Causal, stable first-order viscous relativistic hydrodynamics with ideal gas microphysics

TL;DR

This paper introduces a numerically analyzed, causal, and stable first-order relativistic hydrodynamics framework based on BDNK theory, incorporating ideal gas microphysics, and explores its properties through various tests in Minkowski spacetime.

Contribution

It provides the first numerical implementation and analysis of BDNK-based first-order relativistic hydrodynamics with ideal gas microphysics, demonstrating causality, stability, and physical consistency.

Findings

BDNK theory ensures causality and stability under certain conditions.

Hydrodynamic frame choice significantly affects flow properties.
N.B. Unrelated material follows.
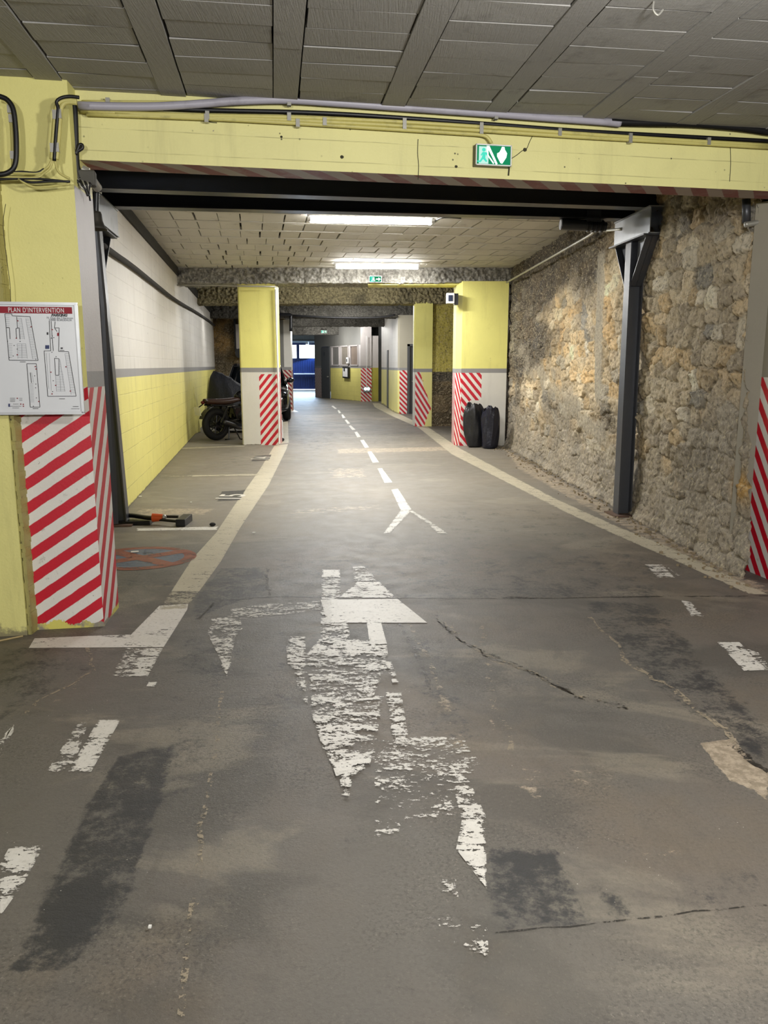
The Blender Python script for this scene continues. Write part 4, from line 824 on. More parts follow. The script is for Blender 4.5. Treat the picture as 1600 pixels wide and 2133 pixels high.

Comparison shows differences in dissipation mechanisms across theories.

Abstract

We present the first numerical analysis of causal, stable first-order relativistic hydrodynamics with ideal gas microphysics, based in the formalism developed by Bemfica, Disconzi, Noronha, and Kovtun (BDNK theory). The BDNK approach provides definitions for the conserved stress-energy tensor and baryon current, and rigorously proves causality, local well-posedness, strong hyperbolicity, and linear stability (about equilibrium) for the equations of motion, subject to a set of coupled nonlinear inequalities involving the undetermined model coefficients (the choice for which defines the "hydrodynamic frame"). We present a class of hydrodynamic frames derived from the relativistic ideal gas "gamma-law" equation of state which satisfy the BDNK constraints, and explore the properties of the resulting model for a series of (0+1)D and (1+1)D tests in 4D Minkowski spacetime. These tests include a comparison of the dissipation mechanisms in Eckart, BDNK, and Muller-Israel-Stewart theories, as well as investigations of the impact of hydrodynamic frame on the causality and stability properties of Bjorken flow, planar shockwave, and heat flow solutions.